I am also the Project Bioarchaeologist for collaborative projects with William Isbell, Anita Cook, and Barbara Wolff at the sites of Conchopata and Huari– important Wari imperial sites located near the city of Ayacucho. My osteological analysis of the approximately 330 burials—only some of which are complete— has provided the basis for documenting health status and mortuary rituals in the Wari imperial heartland. We continue to conduct stable isotope analyses of this mortuary population to better understand changes in diet and nutrition from the early to late phases of Wari imperial rule and to the time of Wari decline. Those studies are particularly focused on gender-based differences in diet and how those change through time. My collaborators and I are also conducting the ancient epigenetic analysis of these Wari era populations in comparison to the post-Wari populations (see above).

Tiffiny tung with two other researchers are using brushes on a skeleton covered in dirt and surrounded by rocks.
Excavating an adult male burial from under the floor of an early colonial chapel at the site of Malata in the Colca Valley in the Department of Arequipa. (Photo by S. Wernke)

My interests in early forms of imperialism extend into the early Spanish colonial era in Peru, where I collaborate with Dr. Steve Wernke, director of the “Tuti Antiguo Archaeological Project” in the Colca valley of southern highland Peru (Department of Arequipa). I am the Project Bioarchaeologist, and I oversaw the excavation and analysis of human burials from two major sectors at the site of Malata: 1) the Late Horizon (Inka era, AD 1450 – 1532) burial towers (chullpas) located at the eastern edge of the site and 2) the early colonial Spanish chapel where individuals were interred under the chapel floor. Analysis of these human remains ties into my broader interests in the biocultural effects of imperialism and colonialism, for this local Collagua ethnic group was first conquered by the Inka, and shortly thereafter, by the Spanish.
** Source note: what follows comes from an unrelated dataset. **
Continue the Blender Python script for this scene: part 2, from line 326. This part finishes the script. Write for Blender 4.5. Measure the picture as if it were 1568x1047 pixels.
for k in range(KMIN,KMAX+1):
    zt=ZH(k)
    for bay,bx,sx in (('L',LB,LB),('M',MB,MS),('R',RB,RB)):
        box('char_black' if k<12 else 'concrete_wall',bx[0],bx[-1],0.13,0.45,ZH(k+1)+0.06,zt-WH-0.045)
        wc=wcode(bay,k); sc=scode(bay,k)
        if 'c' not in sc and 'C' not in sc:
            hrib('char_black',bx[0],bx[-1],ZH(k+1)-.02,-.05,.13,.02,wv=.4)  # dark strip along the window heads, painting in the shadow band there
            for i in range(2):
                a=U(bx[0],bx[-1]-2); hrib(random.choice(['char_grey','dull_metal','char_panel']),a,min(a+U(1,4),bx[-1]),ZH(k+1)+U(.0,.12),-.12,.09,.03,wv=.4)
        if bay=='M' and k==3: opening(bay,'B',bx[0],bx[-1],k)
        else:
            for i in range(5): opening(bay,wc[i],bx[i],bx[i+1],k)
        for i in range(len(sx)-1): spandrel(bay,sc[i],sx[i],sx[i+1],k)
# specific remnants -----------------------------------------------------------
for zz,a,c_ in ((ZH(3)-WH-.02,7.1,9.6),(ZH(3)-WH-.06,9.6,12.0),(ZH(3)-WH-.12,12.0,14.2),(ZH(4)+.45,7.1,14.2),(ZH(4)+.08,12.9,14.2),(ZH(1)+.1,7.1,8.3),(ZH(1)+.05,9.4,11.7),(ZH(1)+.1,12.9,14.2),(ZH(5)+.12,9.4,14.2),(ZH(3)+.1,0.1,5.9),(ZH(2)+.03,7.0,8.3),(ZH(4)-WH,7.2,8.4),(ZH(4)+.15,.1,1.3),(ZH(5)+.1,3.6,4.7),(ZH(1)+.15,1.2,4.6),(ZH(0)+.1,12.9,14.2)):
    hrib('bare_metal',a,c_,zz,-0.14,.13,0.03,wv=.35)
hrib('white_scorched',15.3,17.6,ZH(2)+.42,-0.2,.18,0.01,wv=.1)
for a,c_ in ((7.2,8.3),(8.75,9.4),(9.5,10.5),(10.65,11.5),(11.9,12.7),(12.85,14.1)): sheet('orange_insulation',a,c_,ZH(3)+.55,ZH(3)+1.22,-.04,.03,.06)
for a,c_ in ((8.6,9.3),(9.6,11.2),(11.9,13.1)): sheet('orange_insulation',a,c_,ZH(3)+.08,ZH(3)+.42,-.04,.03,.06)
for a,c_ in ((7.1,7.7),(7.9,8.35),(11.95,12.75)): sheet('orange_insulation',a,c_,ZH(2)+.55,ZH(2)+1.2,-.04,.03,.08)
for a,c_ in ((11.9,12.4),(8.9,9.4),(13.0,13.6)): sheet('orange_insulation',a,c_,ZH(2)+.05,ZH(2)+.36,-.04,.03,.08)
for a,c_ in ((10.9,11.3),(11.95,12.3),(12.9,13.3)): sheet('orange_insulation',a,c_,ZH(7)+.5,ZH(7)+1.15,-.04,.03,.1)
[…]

With support from the Wenner Gren Foundation for Anthropological Research (2019 – 2021), I am conducting an important study of the enslaved community that was buried without any grave markers at the former Grassmere Plantation in Nashville, Tennessee. This area is now the Nashville Zoo. In collaboration with the CRM firm, TRC Solutions, the Historic Site Manager at the Nashville Zoo (Tori Mason), and Dr. Shannon Hodges of MTSU, we have been working to reconstruct the life experiences of those individuals who were omitted from the written records at the plantation. I am directing the Vanderbilt research team in the Bioarchaeology and Stable Isotope Research Lab (BSIRL), which is using stable oxygen isotope analysis (and strontium isotope analysis in collaboration with Dr. John Krigbaum at Univ. of Florida) to examine whether the people buried there were from the local Nashville area or were forced to move to the Grassmere Plantation later in their lives. Further, the BSIRL team is conducting stable carbon and nitrogen isotope analyses to aid in reconstructing the diet and foodways of the enslaved community, revealing the ways that oppressive slaveholders diminished health through (mal)nutrition, while also showing the creative ways that enslaved peoples resisted those structures of violence and generated new forms of cultural expression through cuisine. The individuals were reburied in a ceremony (see photo below) organized by the curators at the Grassmere Historic Home and in consultation with the descendants of the last known African American family (the Morton Family) who resided there.

There is a small rectangular stone wall with headstones inside the barrier. There is a plaque that says "Here lies 20 unknown individuals who lived and worked on this property, reinterred with reverence at this site on the 12th day of June, 2014" next to a wreath with orange and yellow flowers.